◆ **Data provided**
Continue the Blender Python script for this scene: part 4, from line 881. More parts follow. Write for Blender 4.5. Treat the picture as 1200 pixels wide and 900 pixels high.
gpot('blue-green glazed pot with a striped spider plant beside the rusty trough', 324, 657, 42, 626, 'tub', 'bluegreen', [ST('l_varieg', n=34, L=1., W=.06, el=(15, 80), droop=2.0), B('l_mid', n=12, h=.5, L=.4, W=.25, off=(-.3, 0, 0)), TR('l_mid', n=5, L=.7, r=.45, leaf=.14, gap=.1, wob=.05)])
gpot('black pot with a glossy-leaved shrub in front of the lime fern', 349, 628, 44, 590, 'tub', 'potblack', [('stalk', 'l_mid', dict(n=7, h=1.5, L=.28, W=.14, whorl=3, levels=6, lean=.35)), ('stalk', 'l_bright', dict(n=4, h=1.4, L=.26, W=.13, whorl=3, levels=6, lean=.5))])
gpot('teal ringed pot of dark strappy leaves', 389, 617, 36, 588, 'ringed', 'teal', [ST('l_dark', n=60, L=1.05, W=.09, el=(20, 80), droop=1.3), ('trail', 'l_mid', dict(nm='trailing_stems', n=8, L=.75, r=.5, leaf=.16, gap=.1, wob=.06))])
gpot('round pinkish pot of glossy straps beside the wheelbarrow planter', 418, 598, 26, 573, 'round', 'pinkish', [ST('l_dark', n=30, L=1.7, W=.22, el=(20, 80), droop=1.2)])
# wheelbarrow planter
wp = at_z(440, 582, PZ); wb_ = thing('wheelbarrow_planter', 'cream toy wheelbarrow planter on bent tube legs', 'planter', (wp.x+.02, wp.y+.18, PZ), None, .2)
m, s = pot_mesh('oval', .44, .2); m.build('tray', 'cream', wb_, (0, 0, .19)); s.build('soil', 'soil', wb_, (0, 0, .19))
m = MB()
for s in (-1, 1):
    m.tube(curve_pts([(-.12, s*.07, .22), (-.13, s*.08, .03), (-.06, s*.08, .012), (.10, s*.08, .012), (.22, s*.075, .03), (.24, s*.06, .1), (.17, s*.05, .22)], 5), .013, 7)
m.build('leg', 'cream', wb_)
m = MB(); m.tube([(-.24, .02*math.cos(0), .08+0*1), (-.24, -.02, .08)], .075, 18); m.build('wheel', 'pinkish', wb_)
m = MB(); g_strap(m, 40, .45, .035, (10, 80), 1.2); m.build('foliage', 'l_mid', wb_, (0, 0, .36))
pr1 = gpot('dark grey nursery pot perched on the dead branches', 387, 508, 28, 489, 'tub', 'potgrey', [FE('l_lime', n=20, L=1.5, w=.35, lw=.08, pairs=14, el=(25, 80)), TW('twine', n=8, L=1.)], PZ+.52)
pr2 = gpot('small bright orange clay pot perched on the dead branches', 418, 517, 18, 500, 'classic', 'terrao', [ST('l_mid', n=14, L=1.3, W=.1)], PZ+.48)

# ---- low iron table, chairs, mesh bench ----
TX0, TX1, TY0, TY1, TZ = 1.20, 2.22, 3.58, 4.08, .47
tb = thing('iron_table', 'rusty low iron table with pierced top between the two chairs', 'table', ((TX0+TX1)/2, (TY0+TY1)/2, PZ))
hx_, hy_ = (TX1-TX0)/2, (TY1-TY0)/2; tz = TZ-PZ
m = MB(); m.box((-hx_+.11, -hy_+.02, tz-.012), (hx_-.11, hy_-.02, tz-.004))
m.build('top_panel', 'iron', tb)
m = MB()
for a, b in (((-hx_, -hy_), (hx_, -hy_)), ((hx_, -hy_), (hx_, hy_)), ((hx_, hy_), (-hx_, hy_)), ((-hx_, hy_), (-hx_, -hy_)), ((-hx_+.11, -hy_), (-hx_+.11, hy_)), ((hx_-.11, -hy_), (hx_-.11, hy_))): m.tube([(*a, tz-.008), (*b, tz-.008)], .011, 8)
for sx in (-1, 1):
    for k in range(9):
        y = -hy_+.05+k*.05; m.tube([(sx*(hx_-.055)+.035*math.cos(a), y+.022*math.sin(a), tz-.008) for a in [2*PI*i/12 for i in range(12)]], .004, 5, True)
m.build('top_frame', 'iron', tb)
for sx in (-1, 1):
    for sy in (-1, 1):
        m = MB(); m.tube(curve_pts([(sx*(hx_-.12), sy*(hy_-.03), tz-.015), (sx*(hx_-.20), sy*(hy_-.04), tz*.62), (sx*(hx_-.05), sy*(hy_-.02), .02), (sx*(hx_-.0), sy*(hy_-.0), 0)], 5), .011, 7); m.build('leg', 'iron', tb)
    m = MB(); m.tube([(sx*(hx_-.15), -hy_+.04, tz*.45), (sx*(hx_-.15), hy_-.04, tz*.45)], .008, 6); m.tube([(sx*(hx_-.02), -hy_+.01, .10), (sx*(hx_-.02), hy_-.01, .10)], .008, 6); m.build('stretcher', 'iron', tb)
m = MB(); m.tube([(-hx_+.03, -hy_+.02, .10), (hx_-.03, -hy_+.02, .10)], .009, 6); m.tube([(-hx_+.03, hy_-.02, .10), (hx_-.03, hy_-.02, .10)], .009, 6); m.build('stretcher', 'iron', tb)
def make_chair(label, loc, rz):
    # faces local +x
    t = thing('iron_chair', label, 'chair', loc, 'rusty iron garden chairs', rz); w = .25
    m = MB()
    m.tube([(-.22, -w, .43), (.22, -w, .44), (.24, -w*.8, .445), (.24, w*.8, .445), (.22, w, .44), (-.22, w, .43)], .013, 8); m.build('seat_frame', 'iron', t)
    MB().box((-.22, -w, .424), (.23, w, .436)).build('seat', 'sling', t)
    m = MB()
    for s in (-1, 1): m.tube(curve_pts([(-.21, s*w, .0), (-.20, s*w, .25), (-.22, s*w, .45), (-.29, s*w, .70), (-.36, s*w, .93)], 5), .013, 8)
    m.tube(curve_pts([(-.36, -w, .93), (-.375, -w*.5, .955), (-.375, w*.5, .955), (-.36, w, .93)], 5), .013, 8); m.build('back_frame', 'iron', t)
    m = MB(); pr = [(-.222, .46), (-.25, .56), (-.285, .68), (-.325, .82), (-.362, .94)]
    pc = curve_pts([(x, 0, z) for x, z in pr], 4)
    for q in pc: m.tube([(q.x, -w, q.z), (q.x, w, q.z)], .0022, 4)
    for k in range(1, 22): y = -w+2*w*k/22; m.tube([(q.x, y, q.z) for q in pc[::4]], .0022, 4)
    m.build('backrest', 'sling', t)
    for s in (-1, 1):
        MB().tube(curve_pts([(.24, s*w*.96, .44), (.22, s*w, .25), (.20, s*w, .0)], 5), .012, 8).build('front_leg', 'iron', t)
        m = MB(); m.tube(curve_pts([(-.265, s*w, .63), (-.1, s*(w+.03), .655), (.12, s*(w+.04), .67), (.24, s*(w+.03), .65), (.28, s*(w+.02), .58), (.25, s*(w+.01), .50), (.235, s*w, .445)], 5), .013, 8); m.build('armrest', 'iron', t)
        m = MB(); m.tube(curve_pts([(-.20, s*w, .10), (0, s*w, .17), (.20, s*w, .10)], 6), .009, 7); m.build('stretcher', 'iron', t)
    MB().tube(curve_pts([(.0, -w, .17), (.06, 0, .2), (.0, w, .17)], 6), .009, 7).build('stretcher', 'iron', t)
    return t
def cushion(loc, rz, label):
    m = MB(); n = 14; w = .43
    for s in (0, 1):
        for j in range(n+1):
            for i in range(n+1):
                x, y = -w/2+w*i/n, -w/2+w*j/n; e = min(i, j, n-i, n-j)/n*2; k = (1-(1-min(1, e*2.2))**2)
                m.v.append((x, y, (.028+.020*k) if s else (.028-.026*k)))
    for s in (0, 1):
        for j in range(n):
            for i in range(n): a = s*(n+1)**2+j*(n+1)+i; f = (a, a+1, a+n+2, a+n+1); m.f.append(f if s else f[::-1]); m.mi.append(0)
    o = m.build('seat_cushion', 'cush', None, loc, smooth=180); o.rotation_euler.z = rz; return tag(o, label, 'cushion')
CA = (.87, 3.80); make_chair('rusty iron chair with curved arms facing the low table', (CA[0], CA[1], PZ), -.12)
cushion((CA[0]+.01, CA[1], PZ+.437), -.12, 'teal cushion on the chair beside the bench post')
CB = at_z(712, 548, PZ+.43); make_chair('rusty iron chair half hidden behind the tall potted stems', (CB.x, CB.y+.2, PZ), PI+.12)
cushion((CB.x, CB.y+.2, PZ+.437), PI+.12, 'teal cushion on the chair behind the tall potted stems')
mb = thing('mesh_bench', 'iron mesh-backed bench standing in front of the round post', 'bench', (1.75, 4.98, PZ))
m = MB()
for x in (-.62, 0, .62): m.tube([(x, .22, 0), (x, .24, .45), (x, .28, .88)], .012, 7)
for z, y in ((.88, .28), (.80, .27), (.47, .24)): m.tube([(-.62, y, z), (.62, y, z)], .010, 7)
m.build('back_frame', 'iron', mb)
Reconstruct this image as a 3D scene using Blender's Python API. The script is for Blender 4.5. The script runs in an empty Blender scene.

◆ **What is needed**
Collect the lines of the records that include the string "scene".

◆ **Solution to the problem**
Continue the Blender Python script for this scene: part 4, from line 881. More parts follow. Write for Blender 4.5. Treat the picture as 1200 pixels wide and 900 pixels high.
Reconstruct this image as a 3D scene using Blender's Python API. The script is for Blender 4.5. The script runs in an empty Blender scene.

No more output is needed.